PROVIDED MATERIAL ▸
★ ★ ★ ★ ★ ★ ★
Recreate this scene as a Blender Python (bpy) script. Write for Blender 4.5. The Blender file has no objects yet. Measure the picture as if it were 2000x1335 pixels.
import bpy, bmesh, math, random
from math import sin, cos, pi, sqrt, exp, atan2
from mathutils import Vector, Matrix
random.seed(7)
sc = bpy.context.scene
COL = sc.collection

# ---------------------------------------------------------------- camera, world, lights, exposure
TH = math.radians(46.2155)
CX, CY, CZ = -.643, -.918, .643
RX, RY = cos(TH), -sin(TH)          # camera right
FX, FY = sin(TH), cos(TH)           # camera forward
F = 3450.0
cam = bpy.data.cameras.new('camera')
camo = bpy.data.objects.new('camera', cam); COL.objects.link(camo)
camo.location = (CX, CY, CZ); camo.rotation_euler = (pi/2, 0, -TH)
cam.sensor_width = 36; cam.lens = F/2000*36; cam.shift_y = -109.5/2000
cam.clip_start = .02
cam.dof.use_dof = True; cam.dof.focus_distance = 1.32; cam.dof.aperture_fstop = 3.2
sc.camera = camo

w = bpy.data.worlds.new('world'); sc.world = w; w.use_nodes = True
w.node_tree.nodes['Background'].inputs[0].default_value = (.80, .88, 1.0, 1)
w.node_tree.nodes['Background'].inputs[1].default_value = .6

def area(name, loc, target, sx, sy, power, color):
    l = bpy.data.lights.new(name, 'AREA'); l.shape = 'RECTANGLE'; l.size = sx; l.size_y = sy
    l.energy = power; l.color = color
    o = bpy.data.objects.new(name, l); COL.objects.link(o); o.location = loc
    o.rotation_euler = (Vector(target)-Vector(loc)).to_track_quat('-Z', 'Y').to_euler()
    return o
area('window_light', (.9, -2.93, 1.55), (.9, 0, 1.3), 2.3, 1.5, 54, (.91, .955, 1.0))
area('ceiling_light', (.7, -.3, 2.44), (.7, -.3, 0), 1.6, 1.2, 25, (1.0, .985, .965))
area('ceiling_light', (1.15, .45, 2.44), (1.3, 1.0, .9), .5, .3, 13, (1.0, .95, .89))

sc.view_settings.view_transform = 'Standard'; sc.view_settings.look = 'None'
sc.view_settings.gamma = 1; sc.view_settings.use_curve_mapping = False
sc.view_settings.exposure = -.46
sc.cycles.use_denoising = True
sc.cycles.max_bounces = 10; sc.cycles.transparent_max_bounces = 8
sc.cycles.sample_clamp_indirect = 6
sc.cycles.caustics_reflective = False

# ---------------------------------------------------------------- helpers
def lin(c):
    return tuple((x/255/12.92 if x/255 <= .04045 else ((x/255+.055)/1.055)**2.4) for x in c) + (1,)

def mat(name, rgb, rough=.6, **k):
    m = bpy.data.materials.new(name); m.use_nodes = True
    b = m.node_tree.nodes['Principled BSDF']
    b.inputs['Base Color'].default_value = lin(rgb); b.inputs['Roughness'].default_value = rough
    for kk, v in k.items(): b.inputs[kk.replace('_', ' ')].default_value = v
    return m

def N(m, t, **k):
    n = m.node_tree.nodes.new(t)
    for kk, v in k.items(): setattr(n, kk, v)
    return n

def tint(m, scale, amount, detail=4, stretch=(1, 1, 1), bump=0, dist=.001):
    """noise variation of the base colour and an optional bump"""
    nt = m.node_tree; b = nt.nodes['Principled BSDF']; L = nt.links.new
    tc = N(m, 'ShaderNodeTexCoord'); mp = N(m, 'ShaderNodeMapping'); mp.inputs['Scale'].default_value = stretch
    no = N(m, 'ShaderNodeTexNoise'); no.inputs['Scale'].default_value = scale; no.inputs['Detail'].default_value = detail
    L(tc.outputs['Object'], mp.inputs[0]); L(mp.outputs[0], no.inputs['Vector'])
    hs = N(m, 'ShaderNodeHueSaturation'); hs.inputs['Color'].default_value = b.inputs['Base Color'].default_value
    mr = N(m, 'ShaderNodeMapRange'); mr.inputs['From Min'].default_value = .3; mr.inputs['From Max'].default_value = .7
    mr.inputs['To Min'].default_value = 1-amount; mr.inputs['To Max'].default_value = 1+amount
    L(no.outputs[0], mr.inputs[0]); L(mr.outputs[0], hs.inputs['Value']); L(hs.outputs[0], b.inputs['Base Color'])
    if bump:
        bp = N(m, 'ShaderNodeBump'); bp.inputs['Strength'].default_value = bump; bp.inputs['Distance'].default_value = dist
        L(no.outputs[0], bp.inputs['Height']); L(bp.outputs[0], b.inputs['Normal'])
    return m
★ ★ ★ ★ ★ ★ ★
WHAT YOU SHOULD DO ▸
The listing above must be transcribed exactly, line by line.

SOLUTION TO THIS PROBLEM ▸
Recreate this scene as a Blender Python (bpy) script. Write for Blender 4.5. The Blender file has no objects yet. Measure the picture as if it were 2000x1335 pixels.
import bpy, bmesh, math, random
from math import sin, cos, pi, sqrt, exp, atan2
from mathutils import Vector, Matrix
random.seed(7)
sc = bpy.context.scene
COL = sc.collection

# ---------------------------------------------------------------- camera, world, lights, exposure
TH = math.radians(46.2155)
CX, CY, CZ = -.643, -.918, .643
RX, RY = cos(TH), -sin(TH)          # camera right
FX, FY = sin(TH), cos(TH)           # camera forward
F = 3450.0
cam = bpy.data.cameras.new('camera')
camo = bpy.data.objects.new('camera', cam); COL.objects.link(camo)
camo.location = (CX, CY, CZ); camo.rotation_euler = (pi/2, 0, -TH)
cam.sensor_width = 36; cam.lens = F/2000*36; cam.shift_y = -109.5/2000
cam.clip_start = .02
cam.dof.use_dof = True; cam.dof.focus_distance = 1.32; cam.dof.aperture_fstop = 3.2
sc.camera = camo

w = bpy.data.worlds.new('world'); sc.world = w; w.use_nodes = True
w.node_tree.nodes['Background'].inputs[0].default_value = (.80, .88, 1.0, 1)
w.node_tree.nodes['Background'].inputs[1].default_value = .6

def area(name, loc, target, sx, sy, power, color):
    l = bpy.data.lights.new(name, 'AREA'); l.shape = 'RECTANGLE'; l.size = sx; l.size_y = sy
    l.energy = power; l.color = color
    o = bpy.data.objects.new(name, l); COL.objects.link(o); o.location = loc
    o.rotation_euler = (Vector(target)-Vector(loc)).to_track_quat('-Z', 'Y').to_euler()
    return o
area('window_light', (.9, -2.93, 1.55), (.9, 0, 1.3), 2.3, 1.5, 54, (.91, .955, 1.0))
area('ceiling_light', (.7, -.3, 2.44), (.7, -.3, 0), 1.6, 1.2, 25, (1.0, .985, .965))
area('ceiling_light', (1.15, .45, 2.44), (1.3, 1.0, .9), .5, .3, 13, (1.0, .95, .89))

sc.view_settings.view_transform = 'Standard'; sc.view_settings.look = 'None'
sc.view_settings.gamma = 1; sc.view_settings.use_curve_mapping = False
sc.view_settings.exposure = -.46
sc.cycles.use_denoising = True
sc.cycles.max_bounces = 10; sc.cycles.transparent_max_bounces = 8
sc.cycles.sample_clamp_indirect = 6
sc.cycles.caustics_reflective = False

# ---------------------------------------------------------------- helpers
def lin(c):
    return tuple((x/255/12.92 if x/255 <= .04045 else ((x/255+.055)/1.055)**2.4) for x in c) + (1,)

def mat(name, rgb, rough=.6, **k):
    m = bpy.data.materials.new(name); m.use_nodes = True
    b = m.node_tree.nodes['Principled BSDF']
    b.inputs['Base Color'].default_value = lin(rgb); b.inputs['Roughness'].default_value = rough
    for kk, v in k.items(): b.inputs[kk.replace('_', ' ')].default_value = v
    return m

def N(m, t, **k):
    n = m.node_tree.nodes.new(t)
    for kk, v in k.items(): setattr(n, kk, v)
    return n

def tint(m, scale, amount, detail=4, stretch=(1, 1, 1), bump=0, dist=.001):
    """noise variation of the base colour and an optional bump"""
    nt = m.node_tree; b = nt.nodes['Principled BSDF']; L = nt.links.new
    tc = N(m, 'ShaderNodeTexCoord'); mp = N(m, 'ShaderNodeMapping'); mp.inputs['Scale'].default_value = stretch
    no = N(m, 'ShaderNodeTexNoise'); no.inputs['Scale'].default_value = scale; no.inputs['Detail'].default_value = detail
    L(tc.outputs['Object'], mp.inputs[0]); L(mp.outputs[0], no.inputs['Vector'])
    hs = N(m, 'ShaderNodeHueSaturation'); hs.inputs['Color'].default_value = b.inputs['Base Color'].default_value
    mr = N(m, 'ShaderNodeMapRange'); mr.inputs['From Min'].default_value = .3; mr.inputs['From Max'].default_value = .7
    mr.inputs['To Min'].default_value = 1-amount; mr.inputs['To Max'].default_value = 1+amount
    L(no.outputs[0], mr.inputs[0]); L(mr.outputs[0], hs.inputs['Value']); L(hs.outputs[0], b.inputs['Base Color'])
    if bump:
        bp = N(m, 'ShaderNodeBump'); bp.inputs['Strength'].default_value = bump; bp.inputs['Distance'].default_value = dist
        L(no.outputs[0], bp.inputs['Height']); L(bp.outputs[0], b.inputs['Normal'])
    return m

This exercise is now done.